▶ **Exercise inputs**:
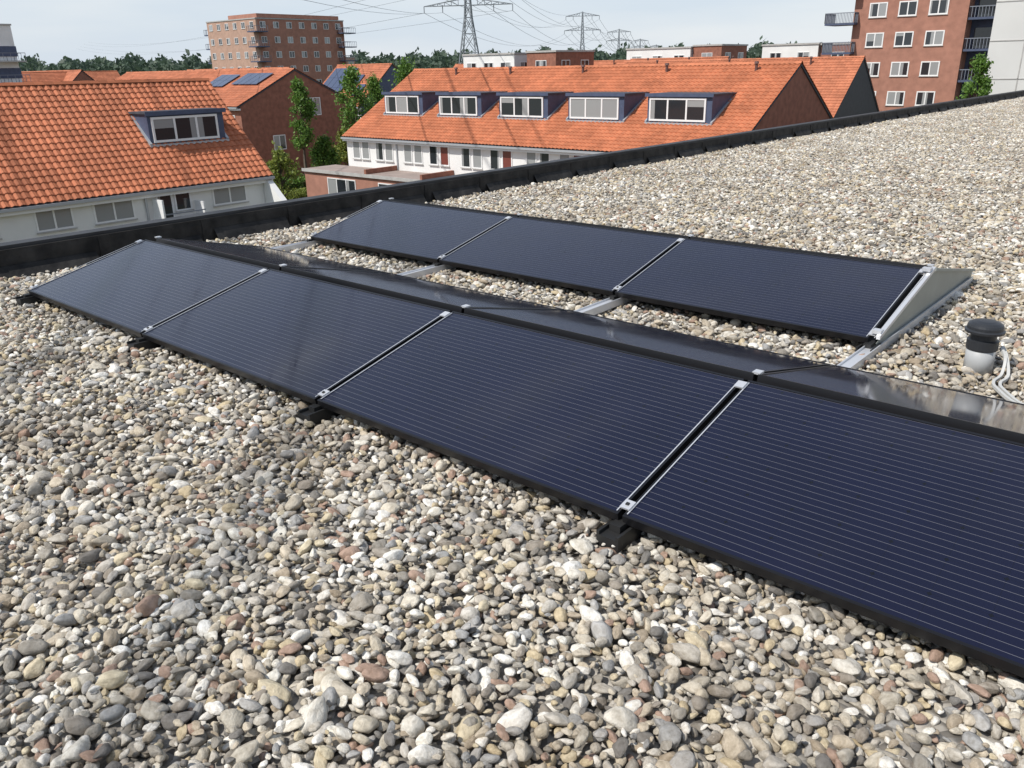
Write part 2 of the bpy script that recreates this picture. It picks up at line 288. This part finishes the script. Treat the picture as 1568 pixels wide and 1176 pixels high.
# ------------------------------------------------------------------ pylons
def pylon(x,y,H,hb,arms,wd):
    b=B('electricity_pylon',(x,y,GZ),math.atan2(.52,.85)); 
    zs=[0]; z=0
    while z<H-1.0: z+=max(1.6,(hb*(1-z/H)+.8)*1.5); zs.append(min(z,H-.5))
    def hw(z): 
        return hb*(1-z/(H*.62))+.75*z/(H*.62) if z<H*.62 else .75*(1-(z-H*.62)/(H*.38))+.2
    C=lambda z:[(s*hw(z),t_*hw(z),z) for s,t_ in((-1,-1),(1,-1),(1,1),(-1,1))]
    for a,c in zip(zs[:-1],zs[1:]):
        A=C(a);D=C(c)
        for i in range(4):
            j=(i+1)%4; b.beam('legs',STEEL,A[i],D[i],wd*1.5); b.beam('bracing',STEEL,A[i],D[j],wd*.8); b.beam('bracing',STEEL,A[j],D[i],wd*.8); b.beam('bracing',STEEL,D[i],D[j],wd*.8)
    tips=[]
    for (za,ha) in arms:
        for s in (-1,1):
            w0=hw(za)
            for t_ in (-1,1):
                b.beam('cross_arms',STEEL,(s*w0,t_*w0,za),(s*ha,0,za),wd); b.beam('cross_arms',STEEL,(s*w0,t_*w0,za+2.2),(s*ha,0,za),wd)
            n=6; pl=None
            for k in range(1,n):
                f=k/n; q=(s*(w0+(ha-w0)*f),0,za); r=(s*(w0+(ha-w0)*f),0,za+2.2*(1-f)); b.beam('cross_arms',STEEL,q,r,wd*.7)
                if pl: b.beam('cross_arms',STEEL,pl,r,wd*.7)
                pl=q
            for f in (1,.55):
                xx=s*(w0+(ha-w0)*f); b.beam('insulators',STEEL,(xx,0,za),(xx,0,za-2.0),wd*1.1); tips.append((xx,za-2.0))
    tips.append((0,H)); b.finish(); R=Matrix.Rotation(b.rot,3,'Z')
    return [Vector((x,y,GZ))+R@Vector((a,0,c)) for a,c in tips]
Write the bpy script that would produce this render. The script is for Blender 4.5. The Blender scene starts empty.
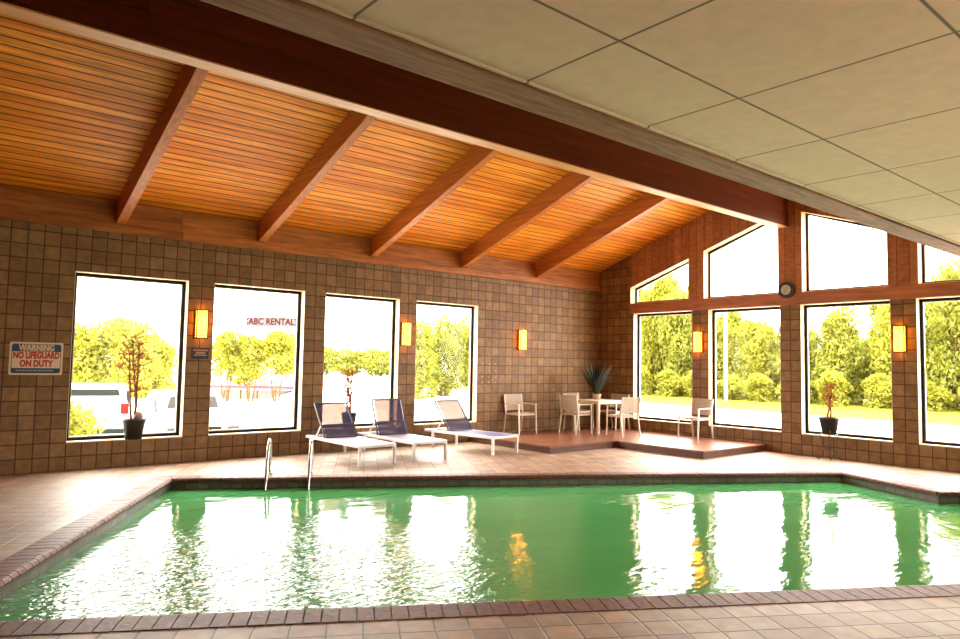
import bpy, bmesh, math, random
from mathutils import Vector, Matrix, geometry
random.seed(7)
R = math.radians
B = 0.2032
scene = bpy.context.scene
COL = scene.collection

# ------------------------------------------------------------------ helpers
def link(o): COL.objects.link(o); return o

def tag(o, label=None, cat=None, group=None, kind=None):
    if label: o['label'] = label
    if cat: o['category'] = cat
    if group: o['group'] = group
    if kind: o['kind'] = kind
    return o

def thing(name, label, cat, loc=(0, 0, 0), rotz=0.0, group=None):
    o = link(bpy.data.objects.new(name, None))
    o.empty_display_size = .1
    o.location = loc; o.rotation_euler = (0, 0, rotz)
    return tag(o, label, cat, group)

def obj(name, bm, mat, parent=None, smooth=False, label=None):
    me = bpy.data.meshes.new(name)
    bmesh.ops.recalc_face_normals(bm, faces=bm.faces)
    bm.to_mesh(me); bm.free()
    if mat: me.materials.append(mat)
    if smooth:
        for p in me.polygons: p.use_smooth = True
    o = link(bpy.data.objects.new(name, me))
    if parent: o.parent = parent
    if label: o['label'] = label
    return o

def struct(name, bm, mat, parent=None, smooth=False):
    o = obj(name, bm, mat, parent, smooth)
    if not parent: o['kind'] = 'structure'
    return o

def BM(): return bmesh.new()

def box(bm, a, b, bev=0.0, mtx=None):
    x0, y0, z0 = [min(a[i], b[i]) for i in range(3)]; x1, y1, z1 = [max(a[i], b[i]) for i in range(3)]
    vs = [bm.verts.new(p) for p in ((x0,y0,z0),(x1,y0,z0),(x1,y1,z0),(x0,y1,z0),(x0,y0,z1),(x1,y0,z1),(x1,y1,z1),(x0,y1,z1))]
    fs = [bm.faces.new([vs[i] for i in f]) for f in ((0,3,2,1),(4,5,6,7),(0,1,5,4),(1,2,6,5),(2,3,7,6),(3,0,4,7))]
    if bev > 0:
        es = list({e for f in fs for e in f.edges})
        r = bmesh.ops.bevel(bm, geom=es, offset=bev, segments=2, affect='EDGES', profile=.6)
        vs = list({v for f in r['faces'] for v in f.verts} | {v for v in vs if v.is_valid})
    if mtx is not None:
        bmesh.ops.transform(bm, matrix=mtx, verts=[v for v in vs if v.is_valid])
    return vs

def bar(bm, p, q, w, h, up=(0, 0, 1), bev=0.0):
    """rectangular bar between two points: w sideways, h along 'up'"""
    p = Vector(p); q = Vector(q); d = q - p; L = d.length; d.normalize()
    s = d.cross(Vector(up))
    if s.length < 1e-4: s = d.cross(Vector((1, 0, 0)))
    s.normalize(); t = s.cross(d)
    M = Matrix((d, s, t)).transposed().to_4x4(); M.translation = p
    return box(bm, (0, -w/2, -h/2), (L, w/2, h/2), bev, M)

def tube(bm, pts, r, n=10, close=False, cap=True):
    pts = [Vector(p) for p in pts]; rings = []
    prev = None
    for i, p in enumerate(pts):
        a = pts[(i-1) % len(pts)] if (i > 0 or close) else p
        b = pts[(i+1) % len(pts)] if (i < len(pts)-1 or close) else p
        d = (b - a).normalized()
        if prev is None:
            s = d.cross(Vector((0, 0, 1)))
            if s.length < 1e-3: s = d.cross(Vector((1, 0, 0)))
        else:
            s = prev - d * prev.dot(d)
        s.normalize(); prev = s; t = d.cross(s)
        rr = r[i] if isinstance(r, (list, tuple)) else r
        rings.append([bm.verts.new(p + s*math.cos(2*math.pi*k/n)*rr + t*math.sin(2*math.pi*k/n)*rr) for k in range(n)])
    m = len(rings)
    for i in range(m if close else m-1):
        A = rings[i]; C_ = rings[(i+1) % m]
        for k in range(n): bm.faces.new((A[k], A[(k+1) % n], C_[(k+1) % n], C_[k]))
    if cap and not close:
        bm.faces.new(rings[0]); bm.faces.new(rings[-1][::-1])

def lathe(bm, prof, n=24, loc=(0, 0, 0)):
    rings = []
    for r, z in prof:
        if r < 1e-5: rings.append([bm.verts.new((loc[0], loc[1], loc[2]+z))])
        else: rings.append([bm.verts.new((loc[0]+r*math.cos(2*math.pi*k/n), loc[1]+r*math.sin(2*math.pi*k/n), loc[2]+z)) for k in range(n)])
    for A, C_ in zip(rings, rings[1:]):
        for k in range(n):
            a = A if len(A) > 1 else A*n; c = C_ if len(C_) > 1 else C_*n
            vs = []
            for v in (a[k], a[(k+1) % n], c[(k+1) % n], c[k]):
                if v not in vs: vs.append(v)
            if len(vs) > 2: bm.faces.new(vs)

def prism(bm, poly, axis, a, b):
    """poly of 2D points extruded along axis ('x': poly=(y,z); 'y': poly=(x,z); 'z': poly=(x,y)) from a to b"""
    def P(p, t):
        return {'x': (t, p[0], p[1]), 'y': (p[0], t, p[1]), 'z': (p[0], p[1], t)}[axis]
    A = [bm.verts.new(P(p, a)) for p in poly]; C_ = [bm.verts.new(P(p, b)) for p in poly]
    bm.faces.new(A); bm.faces.new(C_[::-1]); n = len(poly)
    for i in range(n): bm.faces.new((A[i], C_[i], C_[(i+1) % n], A[(i+1) % n]))

def ring_prism(bm, outer, inner, axis, a, b):
    def P(p, t): return {'x': (t, p[0], p[1]), 'y': (p[0], t, p[1])}[axis]
    n = len(outer)
    for i in range(n):
        j = (i+1) % n
        vs = [bm.verts.new(P(p, t)) for t in (a, b) for p in (outer[i], outer[j], inner[j], inner[i])]
        for f in ((0,1,2,3),(7,6,5,4),(0,4,5,1),(1,5,6,2),(2,6,7,3),(3,7,4,0)): bm.faces.new([vs[k] for k in f])

def copy_tree(o, parent=None):
    c = o.copy(); COL.objects.link(c)
    if parent:
        c.parent = parent; c.matrix_parent_inverse = Matrix()
    for ch in list(o.children): copy_tree(ch, c)
    return c

def place(proto, first, loc, rotz, label, group=None, scale=None):
    o = proto if first else copy_tree(proto)
    o.location = loc; o.rotation_euler = (0, 0, rotz); o['label'] = label
    if group: o['group'] = group
    if scale: o.scale = scale
    return o

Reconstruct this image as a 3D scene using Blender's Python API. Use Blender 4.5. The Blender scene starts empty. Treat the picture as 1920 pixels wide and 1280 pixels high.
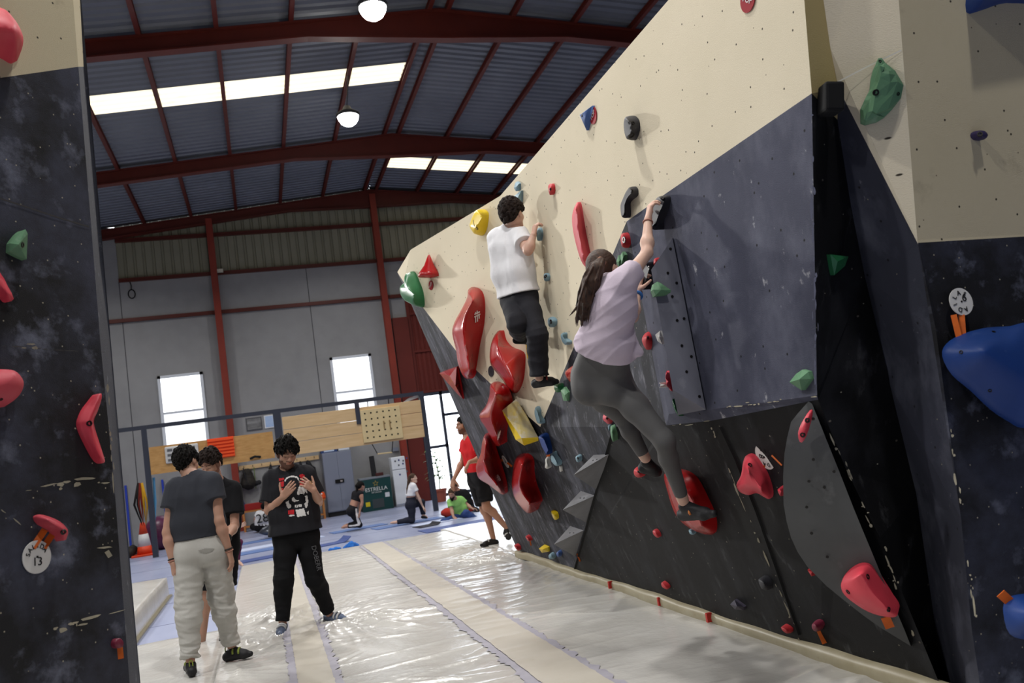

▶ **Task**: From the entries above, copy exactly the lines starting at the one with "Write the bpy" and stopping at the one with "def BM(): return bmesh.new()", keeping both ends. Drop the pictures.

▶ **Written answer**:
Write the bpy script that would produce this render. The script is for Blender 4.5. The Blender scene starts empty.
import bpy, bmesh, math, random
from mathutils import Vector, Matrix, geometry
random.seed(7)
R = math.radians
B = 0.2032
scene = bpy.context.scene
COL = scene.collection

# ------------------------------------------------------------------ helpers
def link(o): COL.objects.link(o); return o

def tag(o, label=None, cat=None, group=None, kind=None):
    if label: o['label'] = label
    if cat: o['category'] = cat
    if group: o['group'] = group
    if kind: o['kind'] = kind
    return o

def thing(name, label, cat, loc=(0, 0, 0), rotz=0.0, group=None):
    o = link(bpy.data.objects.new(name, None))
    o.empty_display_size = .1
    o.location = loc; o.rotation_euler = (0, 0, rotz)
    return tag(o, label, cat, group)

def obj(name, bm, mat, parent=None, smooth=False, label=None):
    me = bpy.data.meshes.new(name)
    bmesh.ops.recalc_face_normals(bm, faces=bm.faces)
    bm.to_mesh(me); bm.free()
    if mat: me.materials.append(mat)
    if smooth:
        for p in me.polygons: p.use_smooth = True
    o = link(bpy.data.objects.new(name, me))
    if parent: o.parent = parent
    if label: o['label'] = label
    return o

def struct(name, bm, mat, parent=None, smooth=False):
    o = obj(name, bm, mat, parent, smooth)
    if not parent: o['kind'] = 'structure'
    return o

def BM(): return bmesh.new()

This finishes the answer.